Richard Ballantine is helping Snowbooks create a commuter cycling promo campaign for bike shops:
“The aim of the campaign is to equip bike shops with the motivation and materials to convince would-be and borderline cyclists that they can ride comfortably and safely in traffic,”
says Ballantine.
The campaign package, still being worked on, is to include promo materials from Snowbooks, a ‘You Can Do It’ leaflet and poster, and info from Dan Dansky’s Cycle Training UK. There will also be leaflets from campaign groups and cycle insurance providers. The CTC will likely provide leaflets and help. In effect, the ‘Sell Cycling, Sell Bikes’ box of info goodies will be a ready-made resource of pro-cycling hand-outs. The packs will also contain an aluminium PoS counter-top unit for a single copy display of City Cycling.
“We also want to eventually include a give-away short booklet, ‘Beginning Cycling’. The booklet will have material from City Cycling, and the organisations participating in the campaign, plus some one-off contributions from well-known figures. As well as going through bike shops, the booklet will be co-produced with municipal councils, which will enable custom-tailoring editions to specific towns and areas,” says Ballantine.
Snowbooks is open to sponsorship for the pack and is in talks with some bike business brands.
But not retail chains. As readers of his books find out, Ballantine is a big fan of independent bike shops.
“A good bike shop is a source of effective solutions,” says Ballantine. “Anyone can buy on price these days. What cannot be obtained so easily from the internet or a discount outlet is good advice.
“Say someone wants to commute, going by train for part of the journey.
“Does the train take bikes? The shop should know, because if full-size bikes are out, they need to recommend a good folder. Or, a possible customer is proposing a fairly long commute, and locking on the street. The shop should know to recommend a bike lightweight enough to make the journey a pleasure, together with enough high quality locks so that the locks can be kept where the bike will be parked. Simple stuff, but these factors really matter.
“A good bike shop will be completely conversant with trailers and other add-on means for carrying baggage, groceries, etc.
“Cycling does not have to mean just one bike. It’s good to have a ‘hack bike’, and a machine for gritty winter conditions and hauling home stacks of nappies and provisions. But there is a good part of the year when the weather is fine and days are long and the fun in life is rolling out a bike that is fast on the tarmac or agile on the dirt. Two, even three, bikes is not too many to own.”

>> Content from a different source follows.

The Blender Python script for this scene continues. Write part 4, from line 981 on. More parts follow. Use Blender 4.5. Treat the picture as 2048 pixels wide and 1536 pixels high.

This sort of message is music to the ears of bike shops. It’s not consumerism gone mad, it’s plain common sense.
The lemming-like intertwined future of gridlock and oil depletion mean cycling in cities is going to grow in size
and importance. Ballantine’s 1970s dream that bike shops were to be the shops for the future might have once seemed fanciful but just as he was right about mountain bikes, he’s probably right about the prospects for bicycle retail. To borrow a marketing slogan from Edinburgh Bicycle (a shop started in 1977: Ballantine was a guest at the opening ceremony), ‘The Revolution Will Not Be Motorised.’